• [Prompt]
Please quote the material exactly, every line of it.

***

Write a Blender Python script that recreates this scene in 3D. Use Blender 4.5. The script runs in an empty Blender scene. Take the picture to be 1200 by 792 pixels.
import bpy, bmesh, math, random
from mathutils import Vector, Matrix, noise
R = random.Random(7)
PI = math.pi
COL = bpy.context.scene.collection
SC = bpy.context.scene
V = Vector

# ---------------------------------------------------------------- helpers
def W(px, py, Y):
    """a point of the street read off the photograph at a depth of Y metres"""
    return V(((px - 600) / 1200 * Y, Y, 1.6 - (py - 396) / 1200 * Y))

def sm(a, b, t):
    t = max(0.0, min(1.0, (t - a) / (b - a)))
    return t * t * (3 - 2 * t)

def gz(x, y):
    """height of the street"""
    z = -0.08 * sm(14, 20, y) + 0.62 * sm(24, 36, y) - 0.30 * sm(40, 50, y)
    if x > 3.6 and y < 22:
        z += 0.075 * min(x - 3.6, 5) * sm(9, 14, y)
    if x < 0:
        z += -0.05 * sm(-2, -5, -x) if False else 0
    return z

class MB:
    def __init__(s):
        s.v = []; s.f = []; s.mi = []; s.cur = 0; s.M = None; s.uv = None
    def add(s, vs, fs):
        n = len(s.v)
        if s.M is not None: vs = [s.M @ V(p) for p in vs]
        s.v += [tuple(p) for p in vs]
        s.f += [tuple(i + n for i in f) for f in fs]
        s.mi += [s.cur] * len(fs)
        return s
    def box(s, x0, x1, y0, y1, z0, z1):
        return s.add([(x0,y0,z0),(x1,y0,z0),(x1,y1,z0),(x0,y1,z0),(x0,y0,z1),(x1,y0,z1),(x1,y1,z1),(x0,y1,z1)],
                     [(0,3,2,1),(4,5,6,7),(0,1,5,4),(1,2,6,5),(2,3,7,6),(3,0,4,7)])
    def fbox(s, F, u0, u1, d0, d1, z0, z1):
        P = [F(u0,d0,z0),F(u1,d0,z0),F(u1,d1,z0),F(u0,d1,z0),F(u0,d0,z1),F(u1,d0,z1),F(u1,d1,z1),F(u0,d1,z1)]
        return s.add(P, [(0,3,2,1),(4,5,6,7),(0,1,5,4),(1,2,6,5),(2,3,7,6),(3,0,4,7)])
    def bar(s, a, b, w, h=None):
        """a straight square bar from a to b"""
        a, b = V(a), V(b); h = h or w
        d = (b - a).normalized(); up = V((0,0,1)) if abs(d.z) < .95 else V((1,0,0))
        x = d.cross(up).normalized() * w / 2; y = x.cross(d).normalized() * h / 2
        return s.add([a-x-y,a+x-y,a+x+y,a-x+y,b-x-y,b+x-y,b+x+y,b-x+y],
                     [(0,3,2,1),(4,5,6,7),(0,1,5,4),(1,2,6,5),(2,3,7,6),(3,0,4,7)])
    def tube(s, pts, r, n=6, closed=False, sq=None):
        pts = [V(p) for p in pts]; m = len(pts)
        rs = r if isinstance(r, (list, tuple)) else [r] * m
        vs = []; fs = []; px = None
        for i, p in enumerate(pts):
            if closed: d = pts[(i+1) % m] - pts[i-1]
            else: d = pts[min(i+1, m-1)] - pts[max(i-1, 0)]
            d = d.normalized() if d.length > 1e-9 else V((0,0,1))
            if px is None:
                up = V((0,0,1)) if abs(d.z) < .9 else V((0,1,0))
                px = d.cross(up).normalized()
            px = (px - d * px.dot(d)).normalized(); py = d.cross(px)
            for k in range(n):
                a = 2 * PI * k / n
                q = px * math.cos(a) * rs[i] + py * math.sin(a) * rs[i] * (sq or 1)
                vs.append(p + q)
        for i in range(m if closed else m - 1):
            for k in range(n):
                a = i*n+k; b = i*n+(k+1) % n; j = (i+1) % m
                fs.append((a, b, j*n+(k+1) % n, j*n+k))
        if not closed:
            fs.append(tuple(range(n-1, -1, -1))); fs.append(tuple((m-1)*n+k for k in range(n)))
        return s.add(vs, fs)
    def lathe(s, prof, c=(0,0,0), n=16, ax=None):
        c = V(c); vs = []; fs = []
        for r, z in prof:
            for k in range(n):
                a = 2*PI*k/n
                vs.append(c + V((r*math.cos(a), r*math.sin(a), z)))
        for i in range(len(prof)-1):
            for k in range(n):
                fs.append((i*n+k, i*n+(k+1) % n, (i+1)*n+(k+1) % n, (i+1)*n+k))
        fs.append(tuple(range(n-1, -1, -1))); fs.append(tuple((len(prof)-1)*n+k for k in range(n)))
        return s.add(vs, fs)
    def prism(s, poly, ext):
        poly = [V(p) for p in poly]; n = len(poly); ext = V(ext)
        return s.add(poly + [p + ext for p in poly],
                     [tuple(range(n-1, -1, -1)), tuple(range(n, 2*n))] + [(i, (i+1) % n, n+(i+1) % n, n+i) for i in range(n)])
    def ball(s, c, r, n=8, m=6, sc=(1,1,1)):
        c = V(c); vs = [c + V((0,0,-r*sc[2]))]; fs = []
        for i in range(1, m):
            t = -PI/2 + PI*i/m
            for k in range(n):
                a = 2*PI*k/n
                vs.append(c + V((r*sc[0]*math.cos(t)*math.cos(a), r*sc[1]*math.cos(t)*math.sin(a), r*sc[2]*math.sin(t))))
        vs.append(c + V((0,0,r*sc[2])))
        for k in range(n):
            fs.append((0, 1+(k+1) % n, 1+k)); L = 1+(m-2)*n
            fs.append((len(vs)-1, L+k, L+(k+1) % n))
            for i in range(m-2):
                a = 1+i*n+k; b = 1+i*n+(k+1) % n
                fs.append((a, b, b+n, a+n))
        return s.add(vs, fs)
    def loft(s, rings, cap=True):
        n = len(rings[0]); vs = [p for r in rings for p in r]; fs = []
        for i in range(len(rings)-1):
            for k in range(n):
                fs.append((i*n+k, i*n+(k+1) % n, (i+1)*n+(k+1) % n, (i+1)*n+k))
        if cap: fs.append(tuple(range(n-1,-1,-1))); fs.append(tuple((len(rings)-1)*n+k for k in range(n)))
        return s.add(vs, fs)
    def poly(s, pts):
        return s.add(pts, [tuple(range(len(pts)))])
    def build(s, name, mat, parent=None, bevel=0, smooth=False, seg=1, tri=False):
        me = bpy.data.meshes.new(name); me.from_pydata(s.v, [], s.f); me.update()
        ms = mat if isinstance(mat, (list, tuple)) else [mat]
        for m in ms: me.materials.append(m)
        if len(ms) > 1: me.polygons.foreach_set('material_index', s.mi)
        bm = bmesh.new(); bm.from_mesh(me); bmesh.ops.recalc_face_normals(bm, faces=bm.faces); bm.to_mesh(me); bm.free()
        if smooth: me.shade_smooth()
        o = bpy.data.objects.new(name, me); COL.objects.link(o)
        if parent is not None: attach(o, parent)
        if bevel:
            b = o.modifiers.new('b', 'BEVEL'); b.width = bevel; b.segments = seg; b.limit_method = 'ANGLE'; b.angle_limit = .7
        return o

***

• [Result of the exercise]
Write a Blender Python script that recreates this scene in 3D. Use Blender 4.5. The script runs in an empty Blender scene. Take the picture to be 1200 by 792 pixels.
import bpy, bmesh, math, random
from mathutils import Vector, Matrix, noise
R = random.Random(7)
PI = math.pi
COL = bpy.context.scene.collection
SC = bpy.context.scene
V = Vector

# ---------------------------------------------------------------- helpers
def W(px, py, Y):
    """a point of the street read off the photograph at a depth of Y metres"""
    return V(((px - 600) / 1200 * Y, Y, 1.6 - (py - 396) / 1200 * Y))

def sm(a, b, t):
    t = max(0.0, min(1.0, (t - a) / (b - a)))
    return t * t * (3 - 2 * t)

def gz(x, y):
    """height of the street"""
    z = -0.08 * sm(14, 20, y) + 0.62 * sm(24, 36, y) - 0.30 * sm(40, 50, y)
    if x > 3.6 and y < 22:
        z += 0.075 * min(x - 3.6, 5) * sm(9, 14, y)
    if x < 0:
        z += -0.05 * sm(-2, -5, -x) if False else 0
    return z

class MB:
    def __init__(s):
        s.v = []; s.f = []; s.mi = []; s.cur = 0; s.M = None; s.uv = None
    def add(s, vs, fs):
        n = len(s.v)
        if s.M is not None: vs = [s.M @ V(p) for p in vs]
        s.v += [tuple(p) for p in vs]
        s.f += [tuple(i + n for i in f) for f in fs]
        s.mi += [s.cur] * len(fs)
        return s
    def box(s, x0, x1, y0, y1, z0, z1):
        return s.add([(x0,y0,z0),(x1,y0,z0),(x1,y1,z0),(x0,y1,z0),(x0,y0,z1),(x1,y0,z1),(x1,y1,z1),(x0,y1,z1)],
                     [(0,3,2,1),(4,5,6,7),(0,1,5,4),(1,2,6,5),(2,3,7,6),(3,0,4,7)])
    def fbox(s, F, u0, u1, d0, d1, z0, z1):
        P = [F(u0,d0,z0),F(u1,d0,z0),F(u1,d1,z0),F(u0,d1,z0),F(u0,d0,z1),F(u1,d0,z1),F(u1,d1,z1),F(u0,d1,z1)]
        return s.add(P, [(0,3,2,1),(4,5,6,7),(0,1,5,4),(1,2,6,5),(2,3,7,6),(3,0,4,7)])
    def bar(s, a, b, w, h=None):
        """a straight square bar from a to b"""
        a, b = V(a), V(b); h = h or w
        d = (b - a).normalized(); up = V((0,0,1)) if abs(d.z) < .95 else V((1,0,0))
        x = d.cross(up).normalized() * w / 2; y = x.cross(d).normalized() * h / 2
        return s.add([a-x-y,a+x-y,a+x+y,a-x+y,b-x-y,b+x-y,b+x+y,b-x+y],
                     [(0,3,2,1),(4,5,6,7),(0,1,5,4),(1,2,6,5),(2,3,7,6),(3,0,4,7)])
    def tube(s, pts, r, n=6, closed=False, sq=None):
        pts = [V(p) for p in pts]; m = len(pts)
        rs = r if isinstance(r, (list, tuple)) else [r] * m
        vs = []; fs = []; px = None
        for i, p in enumerate(pts):
            if closed: d = pts[(i+1) % m] - pts[i-1]
            else: d = pts[min(i+1, m-1)] - pts[max(i-1, 0)]
            d = d.normalized() if d.length > 1e-9 else V((0,0,1))
            if px is None:
                up = V((0,0,1)) if abs(d.z) < .9 else V((0,1,0))
                px = d.cross(up).normalized()
            px = (px - d * px.dot(d)).normalized(); py = d.cross(px)
            for k in range(n):
                a = 2 * PI * k / n
                q = px * math.cos(a) * rs[i] + py * math.sin(a) * rs[i] * (sq or 1)
                vs.append(p + q)
        for i in range(m if closed else m - 1):
            for k in range(n):
                a = i*n+k; b = i*n+(k+1) % n; j = (i+1) % m
                fs.append((a, b, j*n+(k+1) % n, j*n+k))
        if not closed:
            fs.append(tuple(range(n-1, -1, -1))); fs.append(tuple((m-1)*n+k for k in range(n)))
        return s.add(vs, fs)
    def lathe(s, prof, c=(0,0,0), n=16, ax=None):
        c = V(c); vs = []; fs = []
        for r, z in prof:
            for k in range(n):
                a = 2*PI*k/n
                vs.append(c + V((r*math.cos(a), r*math.sin(a), z)))
        for i in range(len(prof)-1):
            for k in range(n):
                fs.append((i*n+k, i*n+(k+1) % n, (i+1)*n+(k+1) % n, (i+1)*n+k))
        fs.append(tuple(range(n-1, -1, -1))); fs.append(tuple((len(prof)-1)*n+k for k in range(n)))
        return s.add(vs, fs)
    def prism(s, poly, ext):
        poly = [V(p) for p in poly]; n = len(poly); ext = V(ext)
        return s.add(poly + [p + ext for p in poly],
                     [tuple(range(n-1, -1, -1)), tuple(range(n, 2*n))] + [(i, (i+1) % n, n+(i+1) % n, n+i) for i in range(n)])
    def ball(s, c, r, n=8, m=6, sc=(1,1,1)):
        c = V(c); vs = [c + V((0,0,-r*sc[2]))]; fs = []
        for i in range(1, m):
            t = -PI/2 + PI*i/m
            for k in range(n):
                a = 2*PI*k/n
                vs.append(c + V((r*sc[0]*math.cos(t)*math.cos(a), r*sc[1]*math.cos(t)*math.sin(a), r*sc[2]*math.sin(t))))
        vs.append(c + V((0,0,r*sc[2])))
        for k in range(n):
            fs.append((0, 1+(k+1) % n, 1+k)); L = 1+(m-2)*n
            fs.append((len(vs)-1, L+k, L+(k+1) % n))
            for i in range(m-2):
                a = 1+i*n+k; b = 1+i*n+(k+1) % n
                fs.append((a, b, b+n, a+n))
        return s.add(vs, fs)
    def loft(s, rings, cap=True):
        n = len(rings[0]); vs = [p for r in rings for p in r]; fs = []
        for i in range(len(rings)-1):
            for k in range(n):
                fs.append((i*n+k, i*n+(k+1) % n, (i+1)*n+(k+1) % n, (i+1)*n+k))
        if cap: fs.append(tuple(range(n-1,-1,-1))); fs.append(tuple((len(rings)-1)*n+k for k in range(n)))
        return s.add(vs, fs)
    def poly(s, pts):
        return s.add(pts, [tuple(range(len(pts)))])
    def build(s, name, mat, parent=None, bevel=0, smooth=False, seg=1, tri=False):
        me = bpy.data.meshes.new(name); me.from_pydata(s.v, [], s.f); me.update()
        ms = mat if isinstance(mat, (list, tuple)) else [mat]
        for m in ms: me.materials.append(m)
        if len(ms) > 1: me.polygons.foreach_set('material_index', s.mi)
        bm = bmesh.new(); bm.from_mesh(me); bmesh.ops.recalc_face_normals(bm, faces=bm.faces); bm.to_mesh(me); bm.free()
        if smooth: me.shade_smooth()
        o = bpy.data.objects.new(name, me); COL.objects.link(o)
        if parent is not None: attach(o, parent)
        if bevel:
            b = o.modifiers.new('b', 'BEVEL'); b.width = bevel; b.segments = seg; b.limit_method = 'ANGLE'; b.angle_limit = .7
        return o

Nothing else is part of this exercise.